The new global standards of modern civil technologies, continuously requiring more demanding infrastructure, are driving the development of ultrahigh performance multifunctional construction materials. In particular, extensive efforts are focused on increasing the performance and functionality of concrete, the most used construction material worldwide. A truly step changing approach to enhance mechanical performance and to provide novel functionalities requires intervention at the nanoscale since most of the damage caused to concrete can be traced back to chemical and mechanical defects in the cement structure.

Current research efforts are therefore directed at exploring new ways of enhancing the performance of concrete by nanoengineering the chemical and physico‐mechanical properties of cement, the main binding element in the composition of concrete. The cement particles, which consist of a variety of chemical elements (such as calcium silicates, aluminates, and aluminoferrites), undergo transformation from powder form to fibrous crystals upon reacting with water, known as the hydration reaction. Their growth and mechanical interlocking over time are the most significant factors in shaping the material properties of concrete.

The outstanding chemical and physical properties of nanomaterials provide the most efficient enhancement for the internal matrix of concrete, and recent progress in nanomodification of cement composite materials has enabled applications in structural reinforcement, reduction of environmental pollution, and production of self‐cleaning materials.
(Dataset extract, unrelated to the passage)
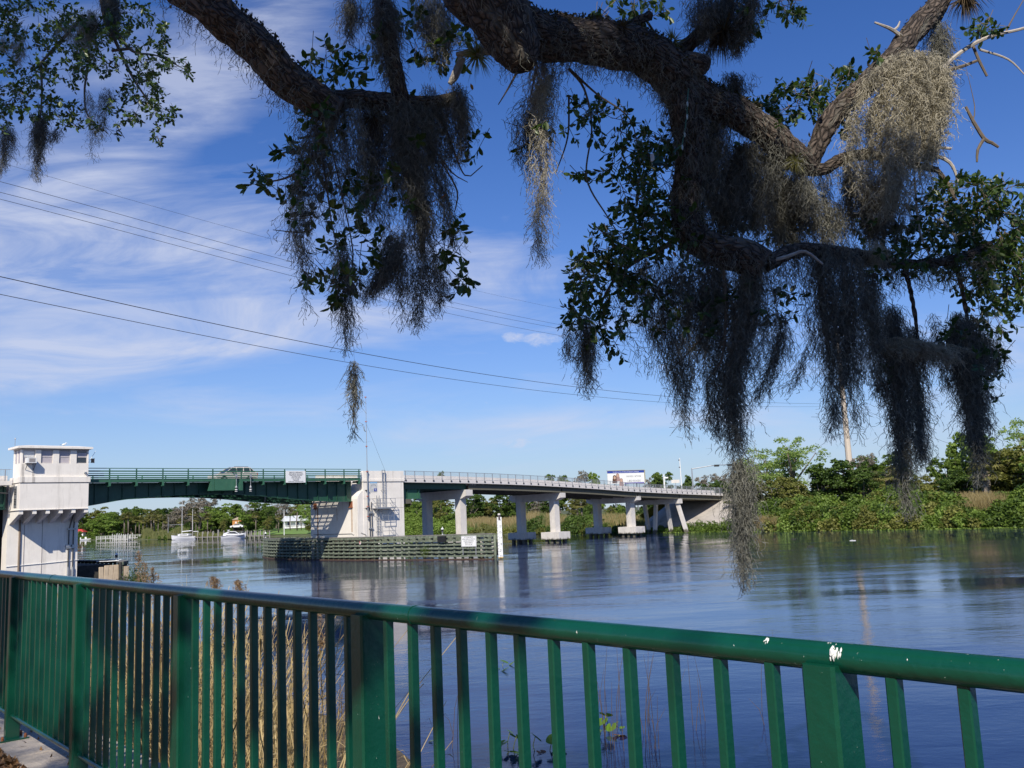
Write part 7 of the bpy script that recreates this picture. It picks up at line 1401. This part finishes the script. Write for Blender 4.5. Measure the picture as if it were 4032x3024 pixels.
# ---- Spanish moss
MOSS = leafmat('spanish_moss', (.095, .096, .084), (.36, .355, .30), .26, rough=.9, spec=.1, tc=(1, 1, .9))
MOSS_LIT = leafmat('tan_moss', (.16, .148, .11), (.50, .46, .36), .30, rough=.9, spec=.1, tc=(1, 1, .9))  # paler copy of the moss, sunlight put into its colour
MRNG = np.random.default_rng(77)
def strand_geo(P0, L, drift=None, w=.0040, step=.030, curl=.60, hair=.5, tone=.45):
    n = len(P0); K = int(np.ceil(L.max() / step)); P = P0.copy(); v = MRNG.normal(0, curl, (n, 3)); base = np.zeros((n, 3)); base[:, 2] = -1
    if drift is not None: base = base * .35 + drift * .75
    VV = []; RN = []; tn = np.clip(MRNG.normal(tone, .22, n), 0, 1)
    def quad(A, B, ww, t): 
        d = B - A; s_ = unit(np.cross(d, MRNG.normal(size=d.shape))) * ww[:, None] / 2; VV.append(np.stack([A - s_, A + s_, B + s_ * .8, B - s_ * .8], 1)); RN.append(t)
    for k in range(K):
        act = (L / step > k); 
        if not act.any(): break
        v = v * .55 + MRNG.normal(0, curl, (n, 3)) * .85; v[:, 2] *= .5; d = unit(base + v) * step * MRNG.uniform(.7, 1.3, (n, 1)); B = P + d; quad(P[act], B[act], np.full(act.sum(), w), tn[act])
        hm = act & (MRNG.random(n) < hair)
        if hm.any():
            hd = unit(MRNG.normal(size=(hm.sum(), 3)) + np.array([0, 0, -.5])) * MRNG.uniform(.02, .06, (hm.sum(), 1)); quad(B[hm], B[hm] + hd, np.full(hm.sum(), w * .7), np.clip(tn[hm] + .1, 0, 1))
        P = B
    V = np.concatenate(VV).reshape(-1, 3); return V, np.concatenate(RN)
MT = [0]
def drape(path, D, N_, Lr=(.12, .48), label=None, tone=.45, dd=.5, w=.0040, tmax=.9, curl=.60, group='moss hanging from the live oak'):
    N_ = int(N_ * 1.45); path = np.array(path, float); seg = np.linalg.norm(np.diff(path[:, :2], axis=0), axis=1); cum = np.concatenate([[0], np.cumsum(seg)]); T = MRNG.uniform(0, 1, N_) ** 1.15 * tmax * cum[-1]
    x = np.interp(T, cum, path[:, 0]); y = np.interp(T, cum, path[:, 1]); hw = np.interp(T, cum, path[:, 2]); k = D / FPX
    M = max(2, int(path[:, 2].max() / 7)); ax_ = MRNG.normal(0, .55, M); ax2 = MRNG.normal(0, .5, M); ex = MRNG.uniform(.45, 1.0, M); ex[0] = 1.0; ax_[0] *= .3; wj = MRNG.uniform(.4, 1.6, M) * ex; j = MRNG.choice(M, N_, p=wj / wj.sum()); T = T * ex[j] 
    x = np.interp(T, cum, path[:, 0]); y = np.interp(T, cum, path[:, 1]); hw = np.interp(T, cum, path[:, 2]); tap = np.clip(1.15 - T / (tmax * cum[-1] * ex[j] + 1e-6), .15, 1)
    g = ax_[j] + MRNG.normal(0, 1, N_) * tap * np.minimum(9.0, hw * .45) / np.maximum(hw, 1); g2 = ax2[j] + MRNG.normal(0, 1, N_) * tap * 8.0 / np.maximum(hw, 8); P = np.array([at(a + b_ * c, q, D) for a, b_, c, q in zip(x, g, hw, y)]); P[:, 1] += g2 * hw * k * dd * 2 * .5
    x2 = np.interp(T + 120, cum, path[:, 0]); y2 = np.interp(T + 120, cum, path[:, 1]); hw2 = np.interp(T + 120, cum, path[:, 2]); P2 = np.array([at(a + b_ * c, q + .01, D) for a, b_, c, q in zip(x2, g, hw2, y2)]); P2[:, 1] += g2 * hw2 * k * dd; dr = P2 - P; dr[:, 2] = np.minimum(dr[:, 2], -.02); dr = unit(dr)
    L = MRNG.uniform(*Lr, N_); rem = (cum[-1] * ex[j] - T) * k; L = np.minimum(L, rem * .75 + .04)
    V, rn = strand_geo(P, L, dr, w=w, tone=tone, curl=curl); MT[0] += len(rn) * 2; return V, rn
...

Previous studies have largely focused on the incorporation of nanomaterials in cement. These include the incorporation of carbon nanotubes (CNTs) and graphene oxide (GO)in cement which resulted in a 50% (for CNT) and a 33% (for GO) improvement of the compressive strength, while industrial‐grade thin graphite platelets (100 nm thickness) were shown to improve the thermal conductivity. However, these findings do not extend directly to concrete, as the addition of sand and aggregate changes the physico‐mechanical behavior of the material. Moreover, to date the role of atomically thin materials on nanoengineering of concrete is yet to be explored, and this holds the promise to change the landscape of construction materials leading to a more sustainable urbanization with lower carbon foot print and more resilient constructions against natural disasters.

Here we report innovative few‐atoms‐thin graphene‐enabled nanoengineered multifunctional concrete composites which display an unprecedented range of enhanced properties compared to standard concrete. We demonstrate an extraordinary increase of up to 146% in the compressive strength, up to 79.5% in the flexural one, and a decrease in the maximum displacement due to compressive loading by 78%. At the same time, we find an enhanced electrical and thermal performance with 88% increase in heat capacity.

A remarkable decrease in water permeability by nearly 400% compared to the standard concrete, which is an extremely sought‐after property for long durability of concrete structures, makes this novel composite material ideally suitable for constructions in areas subject to flooding.

Finally, we show that the inclusion of graphene in nowadays concrete would lead to a reduction by 50% of the required concrete material while still fulfilling the specifications for the loading of buildings. This would lead to a significant reduction of 446 kg per tonne of the carbon emissions by the cement manufacturing.

Crucially, we demonstrate that the unprecedented gamut of functionalities that we report in this paper are produced by the addition of water‐stabilized graphene dispersions, with high yield, low cost, and compatible with the large‐scale manufacturing required for the use of this material in practical applications. The unprecedented range of functionalities and properties uncovered in our study represents an advancement in the emerging field of nanoengineered materials which can be readily applied in a more sustainable, environmentally friendly construction industry.